[Aim of the task] Transcribe all records exactly.

[Working data]
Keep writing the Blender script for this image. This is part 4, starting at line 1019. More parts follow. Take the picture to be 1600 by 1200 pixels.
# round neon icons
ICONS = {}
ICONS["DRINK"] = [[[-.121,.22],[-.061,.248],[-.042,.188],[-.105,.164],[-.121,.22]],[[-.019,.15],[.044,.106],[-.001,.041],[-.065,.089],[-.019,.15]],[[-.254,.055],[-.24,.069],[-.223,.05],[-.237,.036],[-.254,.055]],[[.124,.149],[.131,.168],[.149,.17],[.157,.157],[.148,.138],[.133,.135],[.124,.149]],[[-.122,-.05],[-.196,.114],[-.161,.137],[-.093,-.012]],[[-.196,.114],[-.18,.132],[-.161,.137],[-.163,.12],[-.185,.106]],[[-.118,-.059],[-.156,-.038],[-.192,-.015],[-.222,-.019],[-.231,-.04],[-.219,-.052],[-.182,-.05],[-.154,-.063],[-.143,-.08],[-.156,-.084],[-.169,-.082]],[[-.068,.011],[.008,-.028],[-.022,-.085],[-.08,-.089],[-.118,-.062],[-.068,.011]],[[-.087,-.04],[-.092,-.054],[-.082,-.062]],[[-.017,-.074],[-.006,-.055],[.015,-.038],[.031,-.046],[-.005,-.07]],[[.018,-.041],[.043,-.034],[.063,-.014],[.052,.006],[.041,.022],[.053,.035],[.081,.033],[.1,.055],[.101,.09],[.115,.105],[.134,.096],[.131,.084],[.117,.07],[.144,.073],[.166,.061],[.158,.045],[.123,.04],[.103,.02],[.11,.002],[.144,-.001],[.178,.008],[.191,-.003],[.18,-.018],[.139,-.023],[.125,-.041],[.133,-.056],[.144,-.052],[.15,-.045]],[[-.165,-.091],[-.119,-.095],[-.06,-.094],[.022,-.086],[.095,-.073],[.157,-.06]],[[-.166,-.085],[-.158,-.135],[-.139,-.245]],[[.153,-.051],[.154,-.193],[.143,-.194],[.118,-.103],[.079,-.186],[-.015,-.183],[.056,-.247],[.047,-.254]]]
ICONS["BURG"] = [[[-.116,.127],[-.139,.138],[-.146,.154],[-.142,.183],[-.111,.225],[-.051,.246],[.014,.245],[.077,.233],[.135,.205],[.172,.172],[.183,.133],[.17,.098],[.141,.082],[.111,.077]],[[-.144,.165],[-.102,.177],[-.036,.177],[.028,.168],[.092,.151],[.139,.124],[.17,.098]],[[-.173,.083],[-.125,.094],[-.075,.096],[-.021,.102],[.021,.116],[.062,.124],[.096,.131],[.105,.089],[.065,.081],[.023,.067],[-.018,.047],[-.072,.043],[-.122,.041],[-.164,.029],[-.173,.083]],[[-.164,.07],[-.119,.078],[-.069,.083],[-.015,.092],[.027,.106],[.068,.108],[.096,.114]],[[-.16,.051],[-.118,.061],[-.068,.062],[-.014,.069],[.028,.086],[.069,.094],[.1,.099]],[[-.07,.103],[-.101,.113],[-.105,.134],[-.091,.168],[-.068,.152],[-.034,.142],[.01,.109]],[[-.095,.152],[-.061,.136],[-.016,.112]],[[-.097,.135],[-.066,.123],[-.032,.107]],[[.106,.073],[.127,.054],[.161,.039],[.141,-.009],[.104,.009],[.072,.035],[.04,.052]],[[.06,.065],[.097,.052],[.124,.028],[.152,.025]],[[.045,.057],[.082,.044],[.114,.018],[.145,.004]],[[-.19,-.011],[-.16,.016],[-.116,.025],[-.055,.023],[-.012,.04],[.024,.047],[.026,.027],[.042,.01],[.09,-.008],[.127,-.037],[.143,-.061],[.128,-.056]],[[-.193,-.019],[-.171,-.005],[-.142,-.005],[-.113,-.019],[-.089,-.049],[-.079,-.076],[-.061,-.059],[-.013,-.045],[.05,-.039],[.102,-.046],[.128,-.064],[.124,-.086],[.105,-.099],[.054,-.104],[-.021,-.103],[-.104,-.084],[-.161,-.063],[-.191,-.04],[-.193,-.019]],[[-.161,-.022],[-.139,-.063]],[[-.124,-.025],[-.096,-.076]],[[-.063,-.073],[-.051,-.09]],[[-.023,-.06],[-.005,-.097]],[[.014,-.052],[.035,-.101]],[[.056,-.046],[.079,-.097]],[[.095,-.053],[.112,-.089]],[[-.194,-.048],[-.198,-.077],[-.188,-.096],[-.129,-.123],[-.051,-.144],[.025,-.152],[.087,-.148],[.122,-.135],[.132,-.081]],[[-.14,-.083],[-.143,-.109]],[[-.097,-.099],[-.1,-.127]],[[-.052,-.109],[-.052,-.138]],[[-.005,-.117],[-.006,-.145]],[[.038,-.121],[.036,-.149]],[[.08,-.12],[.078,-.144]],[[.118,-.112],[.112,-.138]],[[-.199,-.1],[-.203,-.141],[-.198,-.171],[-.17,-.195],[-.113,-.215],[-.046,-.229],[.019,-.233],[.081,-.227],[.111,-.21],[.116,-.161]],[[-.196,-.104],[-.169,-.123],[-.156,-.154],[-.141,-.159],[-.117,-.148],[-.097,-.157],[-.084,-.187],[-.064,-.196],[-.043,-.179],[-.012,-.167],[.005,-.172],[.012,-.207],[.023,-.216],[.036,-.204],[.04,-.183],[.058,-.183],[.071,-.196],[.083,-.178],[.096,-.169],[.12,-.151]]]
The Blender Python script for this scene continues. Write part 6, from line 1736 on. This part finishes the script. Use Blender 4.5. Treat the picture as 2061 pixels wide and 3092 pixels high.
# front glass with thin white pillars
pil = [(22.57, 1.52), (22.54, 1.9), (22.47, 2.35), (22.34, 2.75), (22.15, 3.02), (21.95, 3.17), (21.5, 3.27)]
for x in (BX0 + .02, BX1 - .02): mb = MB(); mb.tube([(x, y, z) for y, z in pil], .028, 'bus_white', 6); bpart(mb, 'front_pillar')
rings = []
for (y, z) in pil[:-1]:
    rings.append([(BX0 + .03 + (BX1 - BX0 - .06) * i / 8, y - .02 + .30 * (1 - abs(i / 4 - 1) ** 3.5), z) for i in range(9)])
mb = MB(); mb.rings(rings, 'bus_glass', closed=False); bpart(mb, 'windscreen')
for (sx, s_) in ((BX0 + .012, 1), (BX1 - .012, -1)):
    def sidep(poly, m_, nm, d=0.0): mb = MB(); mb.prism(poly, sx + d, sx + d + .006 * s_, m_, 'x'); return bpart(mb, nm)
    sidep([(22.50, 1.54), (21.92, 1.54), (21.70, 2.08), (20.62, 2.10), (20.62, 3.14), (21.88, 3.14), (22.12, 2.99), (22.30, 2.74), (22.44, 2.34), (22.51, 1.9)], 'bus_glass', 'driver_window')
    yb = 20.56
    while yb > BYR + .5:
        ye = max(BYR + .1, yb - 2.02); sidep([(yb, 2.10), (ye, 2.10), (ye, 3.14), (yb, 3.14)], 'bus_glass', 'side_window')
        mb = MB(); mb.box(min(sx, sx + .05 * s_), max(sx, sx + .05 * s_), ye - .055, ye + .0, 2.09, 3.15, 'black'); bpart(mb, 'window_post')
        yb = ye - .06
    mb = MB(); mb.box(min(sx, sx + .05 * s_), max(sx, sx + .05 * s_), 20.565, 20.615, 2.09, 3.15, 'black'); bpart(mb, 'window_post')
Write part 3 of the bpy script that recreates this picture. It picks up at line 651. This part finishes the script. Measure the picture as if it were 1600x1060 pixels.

[Response for this exercise]
Keep writing the Blender script for this image. This is part 4, starting at line 1019. More parts follow. Take the picture to be 1600 by 1200 pixels.
# round neon icons
ICONS = {}
ICONS["DRINK"] = [[[-.121,.22],[-.061,.248],[-.042,.188],[-.105,.164],[-.121,.22]],[[-.019,.15],[.044,.106],[-.001,.041],[-.065,.089],[-.019,.15]],[[-.254,.055],[-.24,.069],[-.223,.05],[-.237,.036],[-.254,.055]],[[.124,.149],[.131,.168],[.149,.17],[.157,.157],[.148,.138],[.133,.135],[.124,.149]],[[-.122,-.05],[-.196,.114],[-.161,.137],[-.093,-.012]],[[-.196,.114],[-.18,.132],[-.161,.137],[-.163,.12],[-.185,.106]],[[-.118,-.059],[-.156,-.038],[-.192,-.015],[-.222,-.019],[-.231,-.04],[-.219,-.052],[-.182,-.05],[-.154,-.063],[-.143,-.08],[-.156,-.084],[-.169,-.082]],[[-.068,.011],[.008,-.028],[-.022,-.085],[-.08,-.089],[-.118,-.062],[-.068,.011]],[[-.087,-.04],[-.092,-.054],[-.082,-.062]],[[-.017,-.074],[-.006,-.055],[.015,-.038],[.031,-.046],[-.005,-.07]],[[.018,-.041],[.043,-.034],[.063,-.014],[.052,.006],[.041,.022],[.053,.035],[.081,.033],[.1,.055],[.101,.09],[.115,.105],[.134,.096],[.131,.084],[.117,.07],[.144,.073],[.166,.061],[.158,.045],[.123,.04],[.103,.02],[.11,.002],[.144,-.001],[.178,.008],[.191,-.003],[.18,-.018],[.139,-.023],[.125,-.041],[.133,-.056],[.144,-.052],[.15,-.045]],[[-.165,-.091],[-.119,-.095],[-.06,-.094],[.022,-.086],[.095,-.073],[.157,-.06]],[[-.166,-.085],[-.158,-.135],[-.139,-.245]],[[.153,-.051],[.154,-.193],[.143,-.194],[.118,-.103],[.079,-.186],[-.015,-.183],[.056,-.247],[.047,-.254]]]
ICONS["BURG"] = [[[-.116,.127],[-.139,.138],[-.146,.154],[-.142,.183],[-.111,.225],[-.051,.246],[.014,.245],[.077,.233],[.135,.205],[.172,.172],[.183,.133],[.17,.098],[.141,.082],[.111,.077]],[[-.144,.165],[-.102,.177],[-.036,.177],[.028,.168],[.092,.151],[.139,.124],[.17,.098]],[[-.173,.083],[-.125,.094],[-.075,.096],[-.021,.102],[.021,.116],[.062,.124],[.096,.131],[.105,.089],[.065,.081],[.023,.067],[-.018,.047],[-.072,.043],[-.122,.041],[-.164,.029],[-.173,.083]],[[-.164,.07],[-.119,.078],[-.069,.083],[-.015,.092],[.027,.106],[.068,.108],[.096,.114]],[[-.16,.051],[-.118,.061],[-.068,.062],[-.014,.069],[.028,.086],[.069,.094],[.1,.099]],[[-.07,.103],[-.101,.113],[-.105,.134],[-.091,.168],[-.068,.152],[-.034,.142],[.01,.109]],[[-.095,.152],[-.061,.136],[-.016,.112]],[[-.097,.135],[-.066,.123],[-.032,.107]],[[.106,.073],[.127,.054],[.161,.039],[.141,-.009],[.104,.009],[.072,.035],[.04,.052]],[[.06,.065],[.097,.052],[.124,.028],[.152,.025]],[[.045,.057],[.082,.044],[.114,.018],[.145,.004]],[[-.19,-.011],[-.16,.016],[-.116,.025],[-.055,.023],[-.012,.04],[.024,.047],[.026,.027],[.042,.01],[.09,-.008],[.127,-.037],[.143,-.061],[.128,-.056]],[[-.193,-.019],[-.171,-.005],[-.142,-.005],[-.113,-.019],[-.089,-.049],[-.079,-.076],[-.061,-.059],[-.013,-.045],[.05,-.039],[.102,-.046],[.128,-.064],[.124,-.086],[.105,-.099],[.054,-.104],[-.021,-.103],[-.104,-.084],[-.161,-.063],[-.191,-.04],[-.193,-.019]],[[-.161,-.022],[-.139,-.063]],[[-.124,-.025],[-.096,-.076]],[[-.063,-.073],[-.051,-.09]],[[-.023,-.06],[-.005,-.097]],[[.014,-.052],[.035,-.101]],[[.056,-.046],[.079,-.097]],[[.095,-.053],[.112,-.089]],[[-.194,-.048],[-.198,-.077],[-.188,-.096],[-.129,-.123],[-.051,-.144],[.025,-.152],[.087,-.148],[.122,-.135],[.132,-.081]],[[-.14,-.083],[-.143,-.109]],[[-.097,-.099],[-.1,-.127]],[[-.052,-.109],[-.052,-.138]],[[-.005,-.117],[-.006,-.145]],[[.038,-.121],[.036,-.149]],[[.08,-.12],[.078,-.144]],[[.118,-.112],[.112,-.138]],[[-.199,-.1],[-.203,-.141],[-.198,-.171],[-.17,-.195],[-.113,-.215],[-.046,-.229],[.019,-.233],[.081,-.227],[.111,-.21],[.116,-.161]],[[-.196,-.104],[-.169,-.123],[-.156,-.154],[-.141,-.159],[-.117,-.148],[-.097,-.157],[-.084,-.187],[-.064,-.196],[-.043,-.179],[-.012,-.167],[.005,-.172],[.012,-.207],[.023,-.216],[.036,-.204],[.04,-.183],[.058,-.183],[.071,-.196],[.083,-.178],[.096,-.169],[.12,-.151]]]
The Blender Python script for this scene continues. Write part 6, from line 1736 on. This part finishes the script. Use Blender 4.5. Treat the picture as 2061 pixels wide and 3092 pixels high.
# front glass with thin white pillars
pil = [(22.57, 1.52), (22.54, 1.9), (22.47, 2.35), (22.34, 2.75), (22.15, 3.02), (21.95, 3.17), (21.5, 3.27)]
for x in (BX0 + .02, BX1 - .02): mb = MB(); mb.tube([(x, y, z) for y, z in pil], .028, 'bus_white', 6); bpart(mb, 'front_pillar')
rings = []
for (y, z) in pil[:-1]:
    rings.append([(BX0 + .03 + (BX1 - BX0 - .06) * i / 8, y - .02 + .30 * (1 - abs(i / 4 - 1) ** 3.5), z) for i in range(9)])
mb = MB(); mb.rings(rings, 'bus_glass', closed=False); bpart(mb, 'windscreen')
for (sx, s_) in ((BX0 + .012, 1), (BX1 - .012, -1)):
    def sidep(poly, m_, nm, d=0.0): mb = MB(); mb.prism(poly, sx + d, sx + d + .006 * s_, m_, 'x'); return bpart(mb, nm)
    sidep([(22.50, 1.54), (21.92, 1.54), (21.70, 2.08), (20.62, 2.10), (20.62, 3.14), (21.88, 3.14), (22.12, 2.99), (22.30, 2.74), (22.44, 2.34), (22.51, 1.9)], 'bus_glass', 'driver_window')
    yb = 20.56
    while yb > BYR + .5:
        ye = max(BYR + .1, yb - 2.02); sidep([(yb, 2.10), (ye, 2.10), (ye, 3.14), (yb, 3.14)], 'bus_glass', 'side_window')
        mb = MB(); mb.box(min(sx, sx + .05 * s_), max(sx, sx + .05 * s_), ye - .055, ye + .0, 2.09, 3.15, 'black'); bpart(mb, 'window_post')
        yb = ye - .06
    mb = MB(); mb.box(min(sx, sx + .05 * s_), max(sx, sx + .05 * s_), 20.565, 20.615, 2.09, 3.15, 'black'); bpart(mb, 'window_post')
Write part 3 of the bpy script that recreates this picture. It picks up at line 651. This part finishes the script. Measure the picture as if it were 1600x1060 pixels.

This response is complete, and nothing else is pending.